Destino premiered on June 2nd, 2003, at the Annecy International Animated Film Festival in Annecy, France. The film was nominated for the Academy Award for Best Animated Short Film of 2003. In 2004, Destino was released theatrically in a very limited release with the animated film The Triplets of Belleville, and also with Calendar Girls. In 2005, the film was shown continuously as part of a major retrospective Dalí show at the Philadelphia Museum of Art, titled The Dalí renaissance: new perspectives on his life and art after 1940.
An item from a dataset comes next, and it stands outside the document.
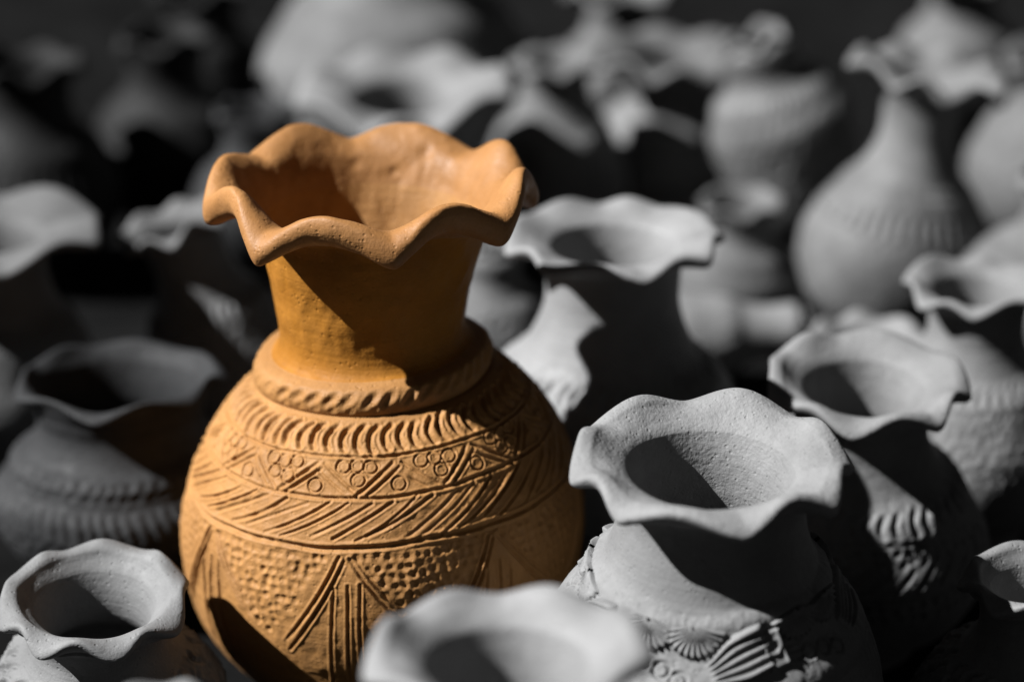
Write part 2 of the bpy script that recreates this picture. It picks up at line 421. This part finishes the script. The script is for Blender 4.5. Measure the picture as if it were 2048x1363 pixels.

The film was also shown as part of the exhibition Dalí & Film at Tate Modern from June to September 2007, as part of the Dalí exhibit at the Los Angeles County Museum of Art from October 2007 to January 2008; at an exhibition at New York's Museum of Modern Art called Dalí: Painting and Film from June to September 2008; also at an exhibit at the Dalí Museum in St. Petersburg, Florida in 2008. In mid-2009, it had exposure in Melbourne, Australia at the National Gallery of Victoria through the Dalí exhibition Liquid Desire, and from late 2009 through April 2010 at the Dayton Art Institute in Dayton, Ohio, in an exhibit entitled Dalí and Disney: The Art and Animation of Destino.

In 2012, the film was featured in the "Dalí" exhibition at the Centre Georges Pompidou in Paris, France, and at the Museo Reina Sofía, Madrid, Spain. In 2019, Destino was featured in the Dalí exhibition at Potsdamer Platz (Berlin).